To do = Nothing should be output except the lines from the one containing "for i, (px, py, k)" through the one containing "px = 560 + i * 31; Y = 92 + (i * 5 % 7)", both ends included, each repeated exactly.

Material to process =

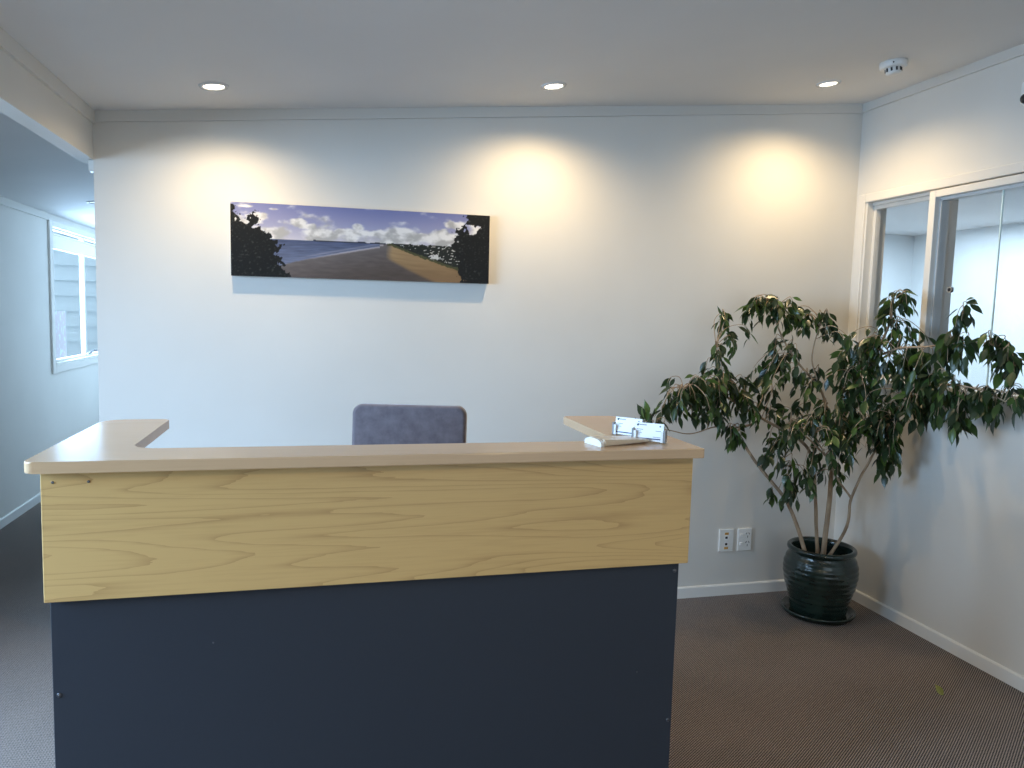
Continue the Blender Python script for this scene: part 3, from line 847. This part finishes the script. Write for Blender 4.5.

==

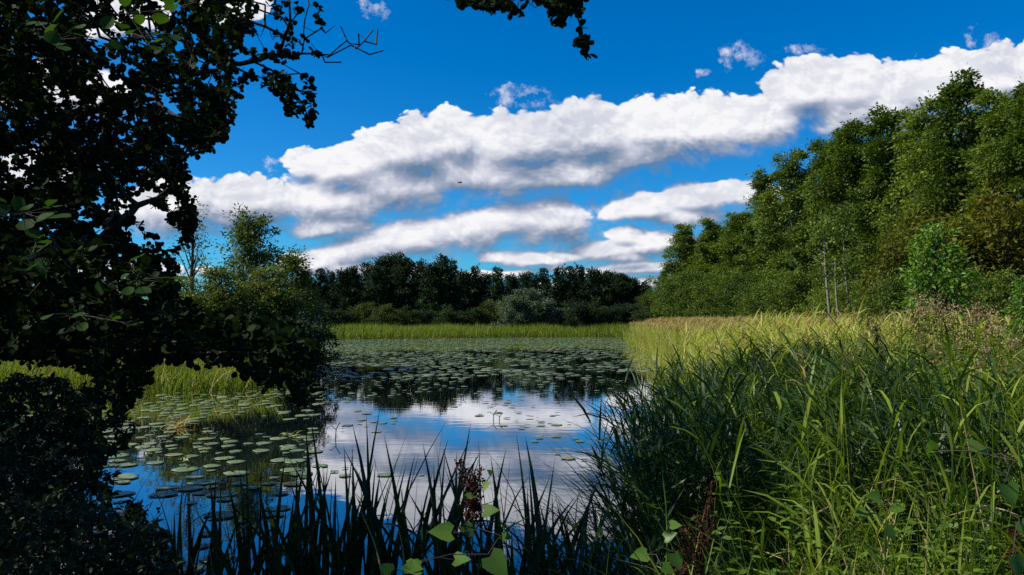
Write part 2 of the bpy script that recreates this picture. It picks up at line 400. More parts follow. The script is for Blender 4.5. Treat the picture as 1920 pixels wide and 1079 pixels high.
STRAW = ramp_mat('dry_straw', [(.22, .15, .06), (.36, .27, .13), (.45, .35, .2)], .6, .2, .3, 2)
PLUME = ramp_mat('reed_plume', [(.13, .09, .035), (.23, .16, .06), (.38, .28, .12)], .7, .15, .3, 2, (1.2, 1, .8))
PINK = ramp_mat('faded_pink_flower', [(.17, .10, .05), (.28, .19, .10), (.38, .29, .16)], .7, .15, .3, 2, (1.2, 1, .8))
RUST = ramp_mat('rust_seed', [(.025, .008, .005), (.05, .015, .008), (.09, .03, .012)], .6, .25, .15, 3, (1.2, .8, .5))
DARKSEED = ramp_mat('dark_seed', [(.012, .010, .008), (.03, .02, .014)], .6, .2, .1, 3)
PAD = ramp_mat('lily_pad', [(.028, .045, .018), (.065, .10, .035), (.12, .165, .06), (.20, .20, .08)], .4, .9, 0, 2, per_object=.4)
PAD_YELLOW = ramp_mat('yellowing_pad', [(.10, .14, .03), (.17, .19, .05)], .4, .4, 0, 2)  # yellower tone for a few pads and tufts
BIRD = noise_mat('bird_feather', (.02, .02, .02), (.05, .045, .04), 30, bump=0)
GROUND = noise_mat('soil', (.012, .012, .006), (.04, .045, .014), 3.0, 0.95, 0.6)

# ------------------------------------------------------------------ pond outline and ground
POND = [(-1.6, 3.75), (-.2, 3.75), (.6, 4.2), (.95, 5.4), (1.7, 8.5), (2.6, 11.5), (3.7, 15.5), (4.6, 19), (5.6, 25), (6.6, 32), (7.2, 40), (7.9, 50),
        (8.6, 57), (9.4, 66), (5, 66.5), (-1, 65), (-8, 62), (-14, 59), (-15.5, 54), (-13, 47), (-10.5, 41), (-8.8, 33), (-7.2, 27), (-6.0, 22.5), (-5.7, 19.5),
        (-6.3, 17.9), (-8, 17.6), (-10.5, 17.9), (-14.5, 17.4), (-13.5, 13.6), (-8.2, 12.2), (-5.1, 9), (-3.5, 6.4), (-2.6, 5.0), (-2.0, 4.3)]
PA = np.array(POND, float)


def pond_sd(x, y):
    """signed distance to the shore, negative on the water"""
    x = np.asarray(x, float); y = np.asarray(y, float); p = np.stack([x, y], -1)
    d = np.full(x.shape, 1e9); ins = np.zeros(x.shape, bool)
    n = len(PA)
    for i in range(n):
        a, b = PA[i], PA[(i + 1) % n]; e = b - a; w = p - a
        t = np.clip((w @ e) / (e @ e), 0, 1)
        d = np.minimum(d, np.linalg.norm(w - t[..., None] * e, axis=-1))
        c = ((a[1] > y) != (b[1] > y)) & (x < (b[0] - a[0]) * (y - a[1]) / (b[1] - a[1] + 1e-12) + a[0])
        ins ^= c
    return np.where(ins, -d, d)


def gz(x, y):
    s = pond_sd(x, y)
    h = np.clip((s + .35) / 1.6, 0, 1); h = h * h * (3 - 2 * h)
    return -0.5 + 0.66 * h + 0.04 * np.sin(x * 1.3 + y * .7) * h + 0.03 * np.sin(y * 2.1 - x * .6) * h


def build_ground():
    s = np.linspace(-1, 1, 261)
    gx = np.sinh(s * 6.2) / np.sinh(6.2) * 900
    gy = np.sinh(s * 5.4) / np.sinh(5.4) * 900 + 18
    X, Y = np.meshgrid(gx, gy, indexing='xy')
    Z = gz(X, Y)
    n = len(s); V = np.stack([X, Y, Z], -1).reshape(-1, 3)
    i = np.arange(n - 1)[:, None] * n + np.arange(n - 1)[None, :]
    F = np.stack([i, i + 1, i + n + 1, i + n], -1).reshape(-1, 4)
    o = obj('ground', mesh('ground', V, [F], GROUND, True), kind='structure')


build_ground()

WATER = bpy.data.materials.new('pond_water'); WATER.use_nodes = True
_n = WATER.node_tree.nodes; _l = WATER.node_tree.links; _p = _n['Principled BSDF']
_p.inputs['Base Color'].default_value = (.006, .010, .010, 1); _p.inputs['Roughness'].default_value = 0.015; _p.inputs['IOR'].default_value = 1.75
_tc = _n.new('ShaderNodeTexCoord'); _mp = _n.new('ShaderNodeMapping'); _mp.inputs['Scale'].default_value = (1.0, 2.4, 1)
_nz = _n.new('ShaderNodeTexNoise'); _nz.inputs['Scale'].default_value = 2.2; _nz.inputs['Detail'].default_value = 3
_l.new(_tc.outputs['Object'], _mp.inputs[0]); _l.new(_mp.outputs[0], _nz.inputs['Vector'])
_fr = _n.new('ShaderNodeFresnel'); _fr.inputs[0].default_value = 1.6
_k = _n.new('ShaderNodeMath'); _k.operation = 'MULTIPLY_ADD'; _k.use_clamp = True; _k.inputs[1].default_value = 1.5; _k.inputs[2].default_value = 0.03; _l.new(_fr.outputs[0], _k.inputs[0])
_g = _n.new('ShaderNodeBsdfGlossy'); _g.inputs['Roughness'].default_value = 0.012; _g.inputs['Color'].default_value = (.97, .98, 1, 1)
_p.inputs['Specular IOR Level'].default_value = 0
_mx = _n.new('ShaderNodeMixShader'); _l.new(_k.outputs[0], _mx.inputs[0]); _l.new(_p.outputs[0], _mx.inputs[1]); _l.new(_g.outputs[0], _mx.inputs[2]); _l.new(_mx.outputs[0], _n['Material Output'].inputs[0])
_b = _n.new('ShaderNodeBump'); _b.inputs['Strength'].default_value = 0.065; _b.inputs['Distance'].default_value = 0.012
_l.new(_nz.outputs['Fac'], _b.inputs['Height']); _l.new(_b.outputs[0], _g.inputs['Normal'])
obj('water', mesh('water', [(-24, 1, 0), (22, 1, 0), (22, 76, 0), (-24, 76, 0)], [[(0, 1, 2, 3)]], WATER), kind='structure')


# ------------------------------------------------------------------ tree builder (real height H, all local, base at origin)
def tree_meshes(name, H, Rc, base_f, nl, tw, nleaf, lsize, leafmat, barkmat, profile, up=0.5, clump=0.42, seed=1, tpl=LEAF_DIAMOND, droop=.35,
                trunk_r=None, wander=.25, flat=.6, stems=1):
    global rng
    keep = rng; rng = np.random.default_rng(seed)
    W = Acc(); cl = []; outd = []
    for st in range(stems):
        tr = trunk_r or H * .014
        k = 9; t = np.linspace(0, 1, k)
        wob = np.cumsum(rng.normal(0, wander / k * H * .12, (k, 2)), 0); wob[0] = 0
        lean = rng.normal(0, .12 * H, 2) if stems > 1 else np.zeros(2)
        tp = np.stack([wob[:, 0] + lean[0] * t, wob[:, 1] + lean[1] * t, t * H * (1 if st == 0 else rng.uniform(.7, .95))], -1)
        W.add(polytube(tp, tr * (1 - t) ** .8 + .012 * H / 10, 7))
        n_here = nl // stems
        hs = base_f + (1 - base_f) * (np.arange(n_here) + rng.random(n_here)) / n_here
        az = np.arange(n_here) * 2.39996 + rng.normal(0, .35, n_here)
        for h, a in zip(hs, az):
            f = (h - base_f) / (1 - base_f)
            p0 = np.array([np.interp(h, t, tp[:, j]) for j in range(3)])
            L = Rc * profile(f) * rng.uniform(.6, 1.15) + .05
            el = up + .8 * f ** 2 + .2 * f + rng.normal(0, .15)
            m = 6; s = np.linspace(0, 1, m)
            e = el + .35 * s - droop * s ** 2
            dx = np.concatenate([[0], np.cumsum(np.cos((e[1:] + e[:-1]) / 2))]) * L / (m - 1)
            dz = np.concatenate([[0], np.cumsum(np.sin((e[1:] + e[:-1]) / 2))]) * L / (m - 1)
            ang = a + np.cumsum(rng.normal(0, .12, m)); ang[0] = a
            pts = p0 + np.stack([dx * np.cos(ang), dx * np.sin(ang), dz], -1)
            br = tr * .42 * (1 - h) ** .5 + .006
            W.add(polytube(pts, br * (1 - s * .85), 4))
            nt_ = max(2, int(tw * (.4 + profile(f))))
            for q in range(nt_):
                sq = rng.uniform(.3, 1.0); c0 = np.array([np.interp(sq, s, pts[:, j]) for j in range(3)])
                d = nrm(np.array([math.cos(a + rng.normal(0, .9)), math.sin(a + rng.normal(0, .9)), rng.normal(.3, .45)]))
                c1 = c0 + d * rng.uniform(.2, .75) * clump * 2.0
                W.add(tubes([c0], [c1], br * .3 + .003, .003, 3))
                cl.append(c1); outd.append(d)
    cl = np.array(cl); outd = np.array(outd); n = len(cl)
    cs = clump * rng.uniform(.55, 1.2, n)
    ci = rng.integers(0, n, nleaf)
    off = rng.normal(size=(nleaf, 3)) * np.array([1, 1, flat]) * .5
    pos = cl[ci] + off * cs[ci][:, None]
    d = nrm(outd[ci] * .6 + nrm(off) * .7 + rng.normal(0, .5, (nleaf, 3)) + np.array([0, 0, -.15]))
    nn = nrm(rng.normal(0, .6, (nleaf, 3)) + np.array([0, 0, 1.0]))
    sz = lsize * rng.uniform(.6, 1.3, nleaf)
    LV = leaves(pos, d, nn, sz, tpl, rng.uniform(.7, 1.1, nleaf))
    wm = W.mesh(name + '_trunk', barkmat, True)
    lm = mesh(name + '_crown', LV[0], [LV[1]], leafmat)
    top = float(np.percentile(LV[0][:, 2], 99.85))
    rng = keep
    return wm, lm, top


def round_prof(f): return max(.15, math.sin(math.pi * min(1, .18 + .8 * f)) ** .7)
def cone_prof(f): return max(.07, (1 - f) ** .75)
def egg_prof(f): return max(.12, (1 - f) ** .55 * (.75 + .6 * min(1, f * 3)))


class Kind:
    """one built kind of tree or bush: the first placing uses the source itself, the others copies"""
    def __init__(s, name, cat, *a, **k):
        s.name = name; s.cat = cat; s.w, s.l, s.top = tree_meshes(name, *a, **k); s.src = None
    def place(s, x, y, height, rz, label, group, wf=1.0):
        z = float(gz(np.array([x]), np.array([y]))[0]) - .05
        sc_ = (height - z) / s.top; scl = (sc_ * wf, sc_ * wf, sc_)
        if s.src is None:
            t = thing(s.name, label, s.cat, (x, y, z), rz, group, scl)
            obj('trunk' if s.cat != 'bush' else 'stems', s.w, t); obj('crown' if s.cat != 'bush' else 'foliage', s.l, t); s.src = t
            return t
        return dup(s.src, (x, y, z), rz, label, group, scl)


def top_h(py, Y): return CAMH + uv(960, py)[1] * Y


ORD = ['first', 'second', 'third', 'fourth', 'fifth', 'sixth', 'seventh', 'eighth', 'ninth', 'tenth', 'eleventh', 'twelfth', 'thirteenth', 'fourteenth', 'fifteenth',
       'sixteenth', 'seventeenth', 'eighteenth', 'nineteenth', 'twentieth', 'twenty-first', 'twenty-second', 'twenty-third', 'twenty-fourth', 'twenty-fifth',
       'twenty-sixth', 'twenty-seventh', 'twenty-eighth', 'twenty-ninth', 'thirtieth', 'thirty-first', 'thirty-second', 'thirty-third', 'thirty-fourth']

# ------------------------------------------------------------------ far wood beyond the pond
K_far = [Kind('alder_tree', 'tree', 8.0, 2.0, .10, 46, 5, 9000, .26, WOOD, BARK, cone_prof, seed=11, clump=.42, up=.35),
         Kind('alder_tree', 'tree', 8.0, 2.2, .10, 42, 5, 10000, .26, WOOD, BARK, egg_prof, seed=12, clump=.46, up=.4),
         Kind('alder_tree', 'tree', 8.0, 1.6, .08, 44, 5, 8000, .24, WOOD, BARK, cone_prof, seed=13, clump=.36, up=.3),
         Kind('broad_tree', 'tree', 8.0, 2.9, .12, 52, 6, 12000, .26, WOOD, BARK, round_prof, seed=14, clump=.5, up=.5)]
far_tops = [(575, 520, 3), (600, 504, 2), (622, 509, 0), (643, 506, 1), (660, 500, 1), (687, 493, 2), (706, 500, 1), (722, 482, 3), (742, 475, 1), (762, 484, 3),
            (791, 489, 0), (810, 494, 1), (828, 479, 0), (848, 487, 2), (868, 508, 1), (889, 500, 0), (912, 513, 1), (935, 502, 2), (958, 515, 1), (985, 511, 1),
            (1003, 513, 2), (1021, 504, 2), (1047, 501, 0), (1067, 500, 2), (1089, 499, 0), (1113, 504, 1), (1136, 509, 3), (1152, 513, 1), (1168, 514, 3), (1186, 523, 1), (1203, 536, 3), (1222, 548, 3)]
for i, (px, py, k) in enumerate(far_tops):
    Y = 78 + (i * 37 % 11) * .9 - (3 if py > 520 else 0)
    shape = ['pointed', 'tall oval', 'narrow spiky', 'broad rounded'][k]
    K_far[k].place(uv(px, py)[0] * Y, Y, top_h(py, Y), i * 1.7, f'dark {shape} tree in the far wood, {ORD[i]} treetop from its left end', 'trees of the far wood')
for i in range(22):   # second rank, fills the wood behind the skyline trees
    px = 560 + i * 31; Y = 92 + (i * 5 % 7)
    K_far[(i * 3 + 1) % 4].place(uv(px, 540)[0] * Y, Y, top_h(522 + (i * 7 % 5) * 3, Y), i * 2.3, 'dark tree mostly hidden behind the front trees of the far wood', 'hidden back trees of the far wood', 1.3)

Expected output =
for i, (px, py, k) in enumerate(far_tops):
    Y = 78 + (i * 37 % 11) * .9 - (3 if py > 520 else 0)
    shape = ['pointed', 'tall oval', 'narrow spiky', 'broad rounded'][k]
    K_far[k].place(uv(px, py)[0] * Y, Y, top_h(py, Y), i * 1.7, f'dark {shape} tree in the far wood, {ORD[i]} treetop from its left end', 'trees of the far wood')
for i in range(22):   # second rank, fills the wood behind the skyline trees
    px = 560 + i * 31; Y = 92 + (i * 5 % 7)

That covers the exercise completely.